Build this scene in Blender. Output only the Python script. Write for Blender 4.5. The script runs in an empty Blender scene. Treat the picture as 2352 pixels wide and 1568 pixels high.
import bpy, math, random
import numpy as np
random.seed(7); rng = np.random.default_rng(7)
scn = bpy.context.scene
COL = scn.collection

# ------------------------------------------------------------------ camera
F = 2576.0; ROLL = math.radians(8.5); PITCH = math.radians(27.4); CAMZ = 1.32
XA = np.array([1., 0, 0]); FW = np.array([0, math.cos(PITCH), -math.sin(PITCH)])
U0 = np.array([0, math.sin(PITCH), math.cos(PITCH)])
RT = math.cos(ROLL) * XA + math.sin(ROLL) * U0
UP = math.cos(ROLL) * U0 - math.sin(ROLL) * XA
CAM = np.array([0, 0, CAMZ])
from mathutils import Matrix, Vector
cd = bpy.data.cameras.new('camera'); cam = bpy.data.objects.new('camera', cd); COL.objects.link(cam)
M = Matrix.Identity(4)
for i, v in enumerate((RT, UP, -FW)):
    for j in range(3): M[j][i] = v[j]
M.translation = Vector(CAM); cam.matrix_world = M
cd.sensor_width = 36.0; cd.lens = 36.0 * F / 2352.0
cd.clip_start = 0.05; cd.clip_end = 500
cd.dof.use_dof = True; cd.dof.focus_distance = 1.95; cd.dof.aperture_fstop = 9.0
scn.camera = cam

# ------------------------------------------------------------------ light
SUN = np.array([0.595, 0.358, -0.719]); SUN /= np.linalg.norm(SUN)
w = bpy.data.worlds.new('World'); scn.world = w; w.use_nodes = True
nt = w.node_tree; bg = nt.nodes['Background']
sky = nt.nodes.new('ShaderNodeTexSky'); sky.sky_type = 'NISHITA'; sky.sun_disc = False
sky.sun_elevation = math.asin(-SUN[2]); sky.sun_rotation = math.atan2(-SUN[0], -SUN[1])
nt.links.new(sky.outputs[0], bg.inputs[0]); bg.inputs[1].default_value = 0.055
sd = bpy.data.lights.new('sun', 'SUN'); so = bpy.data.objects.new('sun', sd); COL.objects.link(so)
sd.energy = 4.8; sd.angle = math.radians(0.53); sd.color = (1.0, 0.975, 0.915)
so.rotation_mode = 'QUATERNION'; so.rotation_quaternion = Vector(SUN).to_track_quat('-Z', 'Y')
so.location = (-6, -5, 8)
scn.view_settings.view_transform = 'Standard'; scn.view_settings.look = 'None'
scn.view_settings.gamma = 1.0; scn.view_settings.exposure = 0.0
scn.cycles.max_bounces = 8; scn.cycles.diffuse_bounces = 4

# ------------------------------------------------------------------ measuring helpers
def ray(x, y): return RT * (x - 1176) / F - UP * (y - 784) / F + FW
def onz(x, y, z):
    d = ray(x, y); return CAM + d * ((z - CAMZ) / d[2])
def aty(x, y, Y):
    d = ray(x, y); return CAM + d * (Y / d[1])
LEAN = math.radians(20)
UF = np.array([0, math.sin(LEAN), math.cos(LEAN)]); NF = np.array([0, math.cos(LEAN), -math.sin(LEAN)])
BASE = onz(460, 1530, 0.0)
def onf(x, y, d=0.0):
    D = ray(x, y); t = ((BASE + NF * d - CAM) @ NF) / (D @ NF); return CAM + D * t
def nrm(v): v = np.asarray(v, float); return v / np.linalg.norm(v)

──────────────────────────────

In the listing above, please print only the lines from the first one to the line where "COL = scn.collection" appears, exactly as written, both of those lines included.

**THE REPLY**
Build this scene in Blender. Output only the Python script. Write for Blender 4.5. The script runs in an empty Blender scene. Treat the picture as 2352 pixels wide and 1568 pixels high.
import bpy, math, random
import numpy as np
random.seed(7); rng = np.random.default_rng(7)
scn = bpy.context.scene
COL = scn.collection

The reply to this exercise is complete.